— Objective —
The required output consists solely of the lines from the top of the listing through the line containing "S.camera = cam", transcribed exactly.
□ □ □
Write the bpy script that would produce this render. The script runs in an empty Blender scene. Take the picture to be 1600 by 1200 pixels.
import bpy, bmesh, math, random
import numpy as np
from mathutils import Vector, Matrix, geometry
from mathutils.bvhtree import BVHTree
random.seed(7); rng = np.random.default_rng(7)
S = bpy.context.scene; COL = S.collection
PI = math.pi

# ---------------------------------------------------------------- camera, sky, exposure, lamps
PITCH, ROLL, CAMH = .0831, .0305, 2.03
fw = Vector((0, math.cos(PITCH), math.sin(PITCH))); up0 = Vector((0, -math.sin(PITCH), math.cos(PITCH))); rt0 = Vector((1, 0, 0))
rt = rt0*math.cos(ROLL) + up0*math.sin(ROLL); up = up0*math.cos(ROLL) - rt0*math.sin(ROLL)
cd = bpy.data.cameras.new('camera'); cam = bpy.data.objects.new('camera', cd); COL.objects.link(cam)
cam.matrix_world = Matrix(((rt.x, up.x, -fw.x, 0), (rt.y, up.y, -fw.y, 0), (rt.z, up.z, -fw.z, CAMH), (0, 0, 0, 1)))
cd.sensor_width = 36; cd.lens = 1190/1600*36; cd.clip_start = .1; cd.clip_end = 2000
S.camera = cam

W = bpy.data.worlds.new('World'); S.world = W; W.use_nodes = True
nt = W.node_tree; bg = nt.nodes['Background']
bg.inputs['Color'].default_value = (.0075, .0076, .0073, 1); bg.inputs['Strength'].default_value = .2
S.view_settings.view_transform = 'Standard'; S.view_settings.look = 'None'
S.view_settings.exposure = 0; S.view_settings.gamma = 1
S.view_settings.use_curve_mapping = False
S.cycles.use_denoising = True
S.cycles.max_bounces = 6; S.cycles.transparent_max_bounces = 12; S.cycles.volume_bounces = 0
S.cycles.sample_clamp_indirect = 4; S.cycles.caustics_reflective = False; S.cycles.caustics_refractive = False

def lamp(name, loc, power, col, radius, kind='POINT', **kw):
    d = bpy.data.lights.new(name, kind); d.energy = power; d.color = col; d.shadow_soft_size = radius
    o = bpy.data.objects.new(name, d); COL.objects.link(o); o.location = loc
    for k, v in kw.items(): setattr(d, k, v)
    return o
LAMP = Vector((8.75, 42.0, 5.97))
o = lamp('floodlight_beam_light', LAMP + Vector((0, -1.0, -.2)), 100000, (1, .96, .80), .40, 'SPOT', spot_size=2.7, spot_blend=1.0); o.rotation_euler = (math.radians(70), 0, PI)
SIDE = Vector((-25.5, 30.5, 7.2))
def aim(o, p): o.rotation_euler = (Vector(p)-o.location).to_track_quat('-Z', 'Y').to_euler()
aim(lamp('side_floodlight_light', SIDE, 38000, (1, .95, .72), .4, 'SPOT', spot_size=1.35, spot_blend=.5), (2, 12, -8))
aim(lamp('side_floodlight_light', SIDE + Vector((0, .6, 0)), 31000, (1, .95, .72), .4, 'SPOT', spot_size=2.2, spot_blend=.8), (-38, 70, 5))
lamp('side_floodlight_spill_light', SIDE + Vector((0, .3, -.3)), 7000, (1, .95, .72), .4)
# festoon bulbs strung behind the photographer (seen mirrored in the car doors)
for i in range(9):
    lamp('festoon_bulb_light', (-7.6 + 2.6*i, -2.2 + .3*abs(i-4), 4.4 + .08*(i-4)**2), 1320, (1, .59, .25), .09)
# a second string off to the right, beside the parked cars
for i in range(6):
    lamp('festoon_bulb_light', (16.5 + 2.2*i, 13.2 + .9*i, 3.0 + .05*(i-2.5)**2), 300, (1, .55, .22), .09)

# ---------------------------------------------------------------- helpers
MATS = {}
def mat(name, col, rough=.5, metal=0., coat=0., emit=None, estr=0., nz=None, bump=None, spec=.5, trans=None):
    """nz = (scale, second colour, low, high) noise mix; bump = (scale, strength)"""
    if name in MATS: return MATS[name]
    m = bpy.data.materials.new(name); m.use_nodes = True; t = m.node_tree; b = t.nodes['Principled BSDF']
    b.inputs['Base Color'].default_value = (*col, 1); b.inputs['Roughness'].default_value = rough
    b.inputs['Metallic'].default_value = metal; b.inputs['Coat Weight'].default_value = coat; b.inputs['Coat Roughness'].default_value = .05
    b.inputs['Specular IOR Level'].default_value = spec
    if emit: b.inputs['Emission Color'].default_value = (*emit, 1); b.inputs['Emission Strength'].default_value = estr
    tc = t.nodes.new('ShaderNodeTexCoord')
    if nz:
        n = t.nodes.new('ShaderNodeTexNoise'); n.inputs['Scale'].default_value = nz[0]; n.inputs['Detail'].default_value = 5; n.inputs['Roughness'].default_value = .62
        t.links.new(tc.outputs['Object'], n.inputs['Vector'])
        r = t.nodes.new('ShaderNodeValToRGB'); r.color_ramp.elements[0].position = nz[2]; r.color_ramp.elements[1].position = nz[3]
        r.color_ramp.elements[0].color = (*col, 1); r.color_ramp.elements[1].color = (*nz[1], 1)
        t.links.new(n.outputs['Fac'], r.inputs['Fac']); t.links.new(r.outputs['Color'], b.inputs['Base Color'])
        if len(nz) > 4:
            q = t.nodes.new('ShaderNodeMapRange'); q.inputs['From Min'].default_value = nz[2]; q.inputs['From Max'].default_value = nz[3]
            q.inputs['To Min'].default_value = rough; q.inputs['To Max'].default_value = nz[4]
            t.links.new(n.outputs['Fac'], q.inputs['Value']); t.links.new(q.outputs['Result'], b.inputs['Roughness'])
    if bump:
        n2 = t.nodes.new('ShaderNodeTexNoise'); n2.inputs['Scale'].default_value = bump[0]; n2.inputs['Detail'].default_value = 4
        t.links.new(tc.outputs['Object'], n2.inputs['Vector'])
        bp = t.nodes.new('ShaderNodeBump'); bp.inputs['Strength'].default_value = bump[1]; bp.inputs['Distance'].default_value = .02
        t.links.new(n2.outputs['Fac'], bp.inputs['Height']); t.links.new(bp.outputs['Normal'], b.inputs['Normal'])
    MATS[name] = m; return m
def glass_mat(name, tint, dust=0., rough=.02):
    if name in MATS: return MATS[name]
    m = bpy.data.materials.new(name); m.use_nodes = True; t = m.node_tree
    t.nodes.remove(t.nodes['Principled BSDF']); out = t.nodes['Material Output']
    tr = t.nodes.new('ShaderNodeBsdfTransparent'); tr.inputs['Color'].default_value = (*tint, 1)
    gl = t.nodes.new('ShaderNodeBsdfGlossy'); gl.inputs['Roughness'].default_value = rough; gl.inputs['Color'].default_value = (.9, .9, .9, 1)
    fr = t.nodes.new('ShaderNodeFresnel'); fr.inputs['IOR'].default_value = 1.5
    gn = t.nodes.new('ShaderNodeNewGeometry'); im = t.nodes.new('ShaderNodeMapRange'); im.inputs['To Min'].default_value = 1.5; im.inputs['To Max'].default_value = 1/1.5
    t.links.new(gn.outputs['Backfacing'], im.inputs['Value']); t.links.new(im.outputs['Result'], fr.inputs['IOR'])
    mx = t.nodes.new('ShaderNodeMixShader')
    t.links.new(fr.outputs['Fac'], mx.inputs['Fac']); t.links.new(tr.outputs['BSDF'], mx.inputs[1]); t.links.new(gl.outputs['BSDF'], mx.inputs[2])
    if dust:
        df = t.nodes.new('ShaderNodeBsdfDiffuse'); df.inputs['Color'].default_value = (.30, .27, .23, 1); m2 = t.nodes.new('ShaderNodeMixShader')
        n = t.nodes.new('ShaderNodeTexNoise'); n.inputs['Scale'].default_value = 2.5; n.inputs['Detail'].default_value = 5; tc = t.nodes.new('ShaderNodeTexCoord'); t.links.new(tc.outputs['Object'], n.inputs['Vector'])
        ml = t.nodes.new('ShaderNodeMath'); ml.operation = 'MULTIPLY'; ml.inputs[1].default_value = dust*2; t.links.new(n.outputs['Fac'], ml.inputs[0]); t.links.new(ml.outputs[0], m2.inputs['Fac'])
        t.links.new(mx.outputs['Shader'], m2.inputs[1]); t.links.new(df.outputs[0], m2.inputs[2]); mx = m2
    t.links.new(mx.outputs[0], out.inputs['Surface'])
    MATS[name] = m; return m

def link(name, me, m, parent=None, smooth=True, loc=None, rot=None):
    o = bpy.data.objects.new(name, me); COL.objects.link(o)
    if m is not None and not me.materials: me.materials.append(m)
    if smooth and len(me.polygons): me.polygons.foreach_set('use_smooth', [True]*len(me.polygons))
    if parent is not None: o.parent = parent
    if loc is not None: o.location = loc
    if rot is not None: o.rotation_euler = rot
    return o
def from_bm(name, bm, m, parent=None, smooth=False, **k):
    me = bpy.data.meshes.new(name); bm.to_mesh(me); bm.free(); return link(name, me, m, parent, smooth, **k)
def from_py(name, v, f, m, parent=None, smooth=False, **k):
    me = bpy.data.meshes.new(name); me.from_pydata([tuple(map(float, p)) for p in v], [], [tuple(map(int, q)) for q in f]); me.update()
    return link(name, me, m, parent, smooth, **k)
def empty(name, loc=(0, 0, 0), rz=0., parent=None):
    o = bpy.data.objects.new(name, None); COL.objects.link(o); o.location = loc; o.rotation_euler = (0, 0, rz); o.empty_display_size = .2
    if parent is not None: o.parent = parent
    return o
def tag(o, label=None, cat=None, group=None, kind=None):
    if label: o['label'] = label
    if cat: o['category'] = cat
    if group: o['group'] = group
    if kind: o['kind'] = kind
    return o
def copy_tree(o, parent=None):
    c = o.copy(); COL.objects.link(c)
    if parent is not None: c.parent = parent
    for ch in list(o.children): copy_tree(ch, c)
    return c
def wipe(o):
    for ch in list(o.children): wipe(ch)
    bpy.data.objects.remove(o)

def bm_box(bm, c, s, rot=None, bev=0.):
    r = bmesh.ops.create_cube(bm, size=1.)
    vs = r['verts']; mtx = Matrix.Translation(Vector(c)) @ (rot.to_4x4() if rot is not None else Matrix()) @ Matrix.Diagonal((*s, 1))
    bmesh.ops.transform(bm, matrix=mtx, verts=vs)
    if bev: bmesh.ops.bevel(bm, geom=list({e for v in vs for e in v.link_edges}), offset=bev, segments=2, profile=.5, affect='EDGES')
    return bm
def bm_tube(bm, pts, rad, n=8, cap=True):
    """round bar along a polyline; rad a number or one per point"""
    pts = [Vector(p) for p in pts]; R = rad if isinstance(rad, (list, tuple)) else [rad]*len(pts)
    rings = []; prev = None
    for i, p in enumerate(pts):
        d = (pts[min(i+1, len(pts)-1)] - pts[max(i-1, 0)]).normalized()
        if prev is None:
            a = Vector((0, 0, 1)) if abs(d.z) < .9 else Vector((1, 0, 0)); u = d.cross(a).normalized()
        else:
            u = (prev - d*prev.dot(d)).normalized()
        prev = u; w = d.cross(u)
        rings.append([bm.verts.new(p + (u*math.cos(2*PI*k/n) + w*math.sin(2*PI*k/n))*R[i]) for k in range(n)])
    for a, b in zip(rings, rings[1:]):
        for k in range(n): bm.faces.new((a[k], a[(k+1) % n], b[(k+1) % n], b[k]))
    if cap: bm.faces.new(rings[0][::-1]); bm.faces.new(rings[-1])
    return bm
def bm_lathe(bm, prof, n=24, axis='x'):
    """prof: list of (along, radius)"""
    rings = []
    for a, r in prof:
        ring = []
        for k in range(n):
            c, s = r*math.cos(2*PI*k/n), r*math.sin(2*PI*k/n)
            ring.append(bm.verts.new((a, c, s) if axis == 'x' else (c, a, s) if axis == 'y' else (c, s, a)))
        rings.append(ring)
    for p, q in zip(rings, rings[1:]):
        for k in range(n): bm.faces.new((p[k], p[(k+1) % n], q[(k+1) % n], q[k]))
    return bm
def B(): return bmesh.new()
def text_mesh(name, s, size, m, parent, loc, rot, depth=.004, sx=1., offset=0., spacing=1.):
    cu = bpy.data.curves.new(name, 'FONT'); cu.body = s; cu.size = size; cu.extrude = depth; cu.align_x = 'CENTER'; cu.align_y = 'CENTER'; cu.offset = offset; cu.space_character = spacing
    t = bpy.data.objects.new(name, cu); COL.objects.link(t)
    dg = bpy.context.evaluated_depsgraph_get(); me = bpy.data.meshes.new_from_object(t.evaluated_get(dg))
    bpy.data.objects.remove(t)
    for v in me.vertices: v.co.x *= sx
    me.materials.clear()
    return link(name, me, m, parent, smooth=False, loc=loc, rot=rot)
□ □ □
— Answer in full —
Write the bpy script that would produce this render. The script runs in an empty Blender scene. Take the picture to be 1600 by 1200 pixels.
import bpy, bmesh, math, random
import numpy as np
from mathutils import Vector, Matrix, geometry
from mathutils.bvhtree import BVHTree
random.seed(7); rng = np.random.default_rng(7)
S = bpy.context.scene; COL = S.collection
PI = math.pi

# ---------------------------------------------------------------- camera, sky, exposure, lamps
PITCH, ROLL, CAMH = .0831, .0305, 2.03
fw = Vector((0, math.cos(PITCH), math.sin(PITCH))); up0 = Vector((0, -math.sin(PITCH), math.cos(PITCH))); rt0 = Vector((1, 0, 0))
rt = rt0*math.cos(ROLL) + up0*math.sin(ROLL); up = up0*math.cos(ROLL) - rt0*math.sin(ROLL)
cd = bpy.data.cameras.new('camera'); cam = bpy.data.objects.new('camera', cd); COL.objects.link(cam)
cam.matrix_world = Matrix(((rt.x, up.x, -fw.x, 0), (rt.y, up.y, -fw.y, 0), (rt.z, up.z, -fw.z, CAMH), (0, 0, 0, 1)))
cd.sensor_width = 36; cd.lens = 1190/1600*36; cd.clip_start = .1; cd.clip_end = 2000
S.camera = cam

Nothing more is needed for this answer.